Even the relatives I live with, my own uncle—I scarcely used to see him as he had to wake up at 5 in the morning for work, and was gone by the time I woke up, only to return at 7 at night—now, I can’t even see him the evening as he is required to work late into the night to keep his position afloat.

Absurd, isn’t it? Whether it’s somehow intentional or a cruel cosmic joke, my research has shown me that there is a particular cruelty to all of this. The WhatsApp message that opens this essay—”No need to come today”—is almost always written in English or simple Chinese. It is brief, it’s impersonal, and it’s final. There is no room to argue, as the employer has said what they needed to say. The conversation is simply over, and the worker is left holding his phone, staring at a screen that has just erased his income for the day.

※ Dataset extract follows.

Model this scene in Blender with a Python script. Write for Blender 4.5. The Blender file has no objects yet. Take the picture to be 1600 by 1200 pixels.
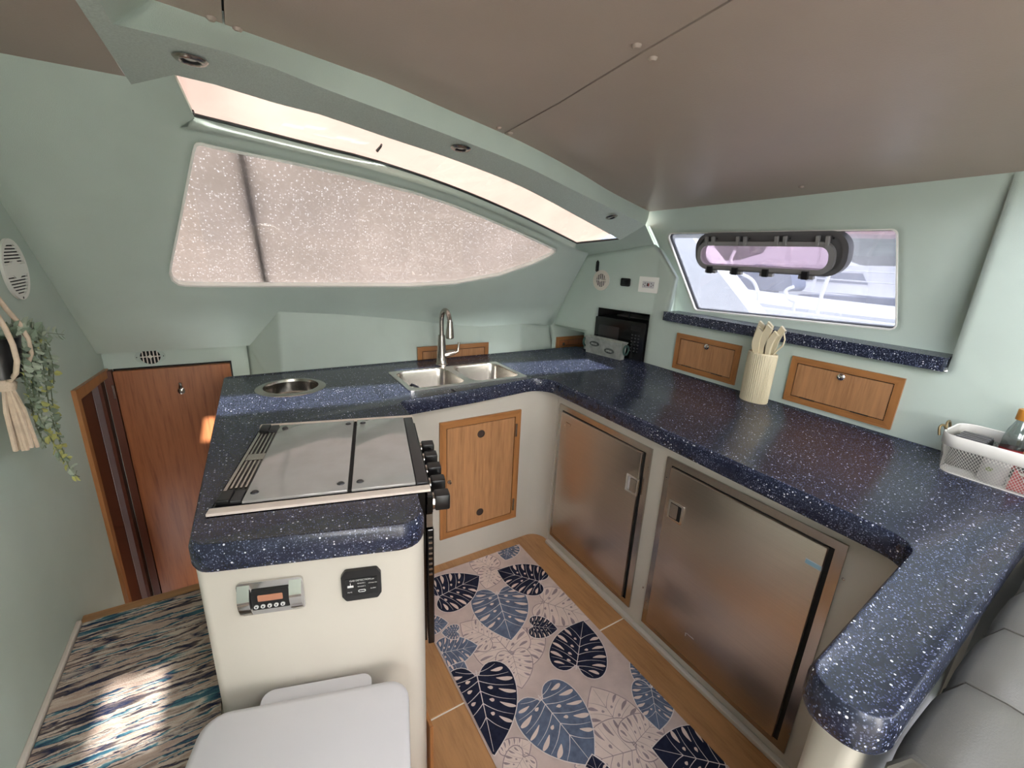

Losing wages is one thing in itself, but the impossibility of fighting back, finding an alternative is another. When you cannot read the local language or communicate in the local dialect, you have no recourse. When workers cannot read the language used around them, they are cut off from the systems that govern their lives. The best you can do is either continue looking in vain or accept the silence, while you wait for a message that may never come.

And eventually, many simply stop waiting.

I do not have a solution, nor will I claim to have one by providing options. I don’t have a call to action. I only have stories, and I have tried to tell them as faithfully as I can. The only thing I can really say is to pay heed to these struggles. The next time you walk past a construction site in Hong Kong, look up. See the men in helmets and harnesses, their faces hidden by dust and distance. These workers are someone’s father, someone’s son, someone’s last hope. And they are waiting for a message that may never come—in a language they cannot always understand.